Prospective participants are encouraged to submit abstracts for papers or creative projects that playfully yet rigorously examine, interrogate, problematize, and/or upend these two polysemous terms. We embrace projects that emerge from a wide range of theoretical and methodological contexts not just in media studies but within the humanities and social sciences more broadly.

Proposal topics may address (but are not limited to):
- Media and the environment; nature as infrastructure
- Media as infrastructures of being/critiques of the same
- Aesthetics, the senses, and the real
- Affect theory and/against representation
- Presence, absence, metaphysics, physics
- Indigenous theories of kinship, relationality, caretaking, and reciprocity
- The Undercommons and infrastructure
- Infrastructures of colonialism and capitalism (invasion, extraction, exploitation, settlement, etc.)

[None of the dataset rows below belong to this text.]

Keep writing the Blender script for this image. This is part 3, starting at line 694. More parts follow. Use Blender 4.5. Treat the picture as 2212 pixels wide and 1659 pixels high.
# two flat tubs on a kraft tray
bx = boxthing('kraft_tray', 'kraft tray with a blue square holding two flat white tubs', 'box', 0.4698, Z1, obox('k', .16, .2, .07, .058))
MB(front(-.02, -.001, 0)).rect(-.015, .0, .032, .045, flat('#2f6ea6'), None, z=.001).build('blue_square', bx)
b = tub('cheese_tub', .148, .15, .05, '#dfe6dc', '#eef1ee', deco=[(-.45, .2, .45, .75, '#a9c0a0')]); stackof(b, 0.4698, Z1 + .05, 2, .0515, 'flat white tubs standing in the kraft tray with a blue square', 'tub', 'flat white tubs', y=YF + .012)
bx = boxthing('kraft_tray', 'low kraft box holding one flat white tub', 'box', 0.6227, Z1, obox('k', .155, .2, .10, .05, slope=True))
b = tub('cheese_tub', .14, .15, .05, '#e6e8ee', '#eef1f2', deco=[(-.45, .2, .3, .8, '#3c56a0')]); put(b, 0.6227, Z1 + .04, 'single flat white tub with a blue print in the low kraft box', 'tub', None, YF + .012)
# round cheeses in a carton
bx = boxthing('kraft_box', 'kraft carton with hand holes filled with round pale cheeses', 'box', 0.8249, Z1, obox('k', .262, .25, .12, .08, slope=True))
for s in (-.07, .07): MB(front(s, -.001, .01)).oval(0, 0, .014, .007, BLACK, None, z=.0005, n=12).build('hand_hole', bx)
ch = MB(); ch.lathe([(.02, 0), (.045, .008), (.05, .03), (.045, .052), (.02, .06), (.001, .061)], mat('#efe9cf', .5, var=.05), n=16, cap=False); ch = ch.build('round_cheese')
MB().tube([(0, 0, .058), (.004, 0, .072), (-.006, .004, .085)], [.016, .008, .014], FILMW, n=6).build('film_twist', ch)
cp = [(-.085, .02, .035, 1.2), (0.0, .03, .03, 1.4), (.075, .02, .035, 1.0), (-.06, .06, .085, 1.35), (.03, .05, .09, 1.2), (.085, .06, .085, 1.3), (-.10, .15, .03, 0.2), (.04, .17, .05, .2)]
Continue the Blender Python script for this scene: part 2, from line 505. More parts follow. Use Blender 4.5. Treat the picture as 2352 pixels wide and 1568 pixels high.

- New materialism(s) and historical materialism(s)
- Anti-materialisms
- Abstract versus representational arts; assumed aesthetic hierarchies
- “Alternate” epistemologies/ontologies/ cosmologies
- The public/private divide and infrastructure
- World-building and world-destroying
- Substructures and superstructures
- Strikes, industries, and infrastructural disruption
- Breakdown, glitch, failure, collapse
- Digital environments; interactivity
- Elemental media
- Infrastructure’s promise of futurity
- Indexicality and abstraction
- Abstraction and value
- Vernacular modernism
- Place-based knowledge and abstractions/appropriations thereof

Please submit an abstract (~300 words) and a short biography (~150 words). Conference presentations will be 15-20 minutes. Applicants must submit their materials by July 28, 2024 to (firstforumgradconference /at/ gmail.com) <mailto:(firstforumgradconference /at/ gmail.com)>. Please include “Name + First Forum 2024 Submission” in the subject line. Alongside traditional academic papers, we welcome non-traditional projects, including but not limited to video essays, short films, and art exhibitions.